A summary of research looking at how road infrastructure is funded (PDF) from VTPI. Only about half of road funding comes from “use” fees like the gas tax and vehicle registration fees. The other half comes from general tax revenues. Ultimately this means that non-motorized road users, whose impacts on road infrastructure are very low, overpay significantly and end up subsidizing motorists.
The (HVAC) Elephant in the Room
A look at the difficulties of getting good HVAC design in high performance homes. Most HVAC professionals are not familiar with the design requirements of very energy efficient homes with tight envelopes. Most rules of thumb and the very basic modeling that is done in support of sizing the systems implicitly assume a “code” home… which is the least efficient house you can build without getting sued. Oversized systems cause different problems than undersized ones, but they’re still significant problems. As high performance homes become more common, more people are running into these issues. Better contractor, builder, and homeowner education is needed.

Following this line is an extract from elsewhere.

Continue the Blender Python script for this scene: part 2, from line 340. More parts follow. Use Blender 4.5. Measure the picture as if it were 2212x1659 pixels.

Fluid norms or Meta-ideology
Steve Randy Waldman takes Krugman and the US left-of-center more generally to task for their implicit assumption that our national ideological stage is somehow not subject to being shaped over time. Casino games and sport have fixed rules. Politics does not. Somehow, many positions that even Nixon was supportive of in 1970 would now be laughed out of congress as socialist. Trying to get things done within the apparent current constraints is not necessarily as pragmatic as trying to change the rules over time.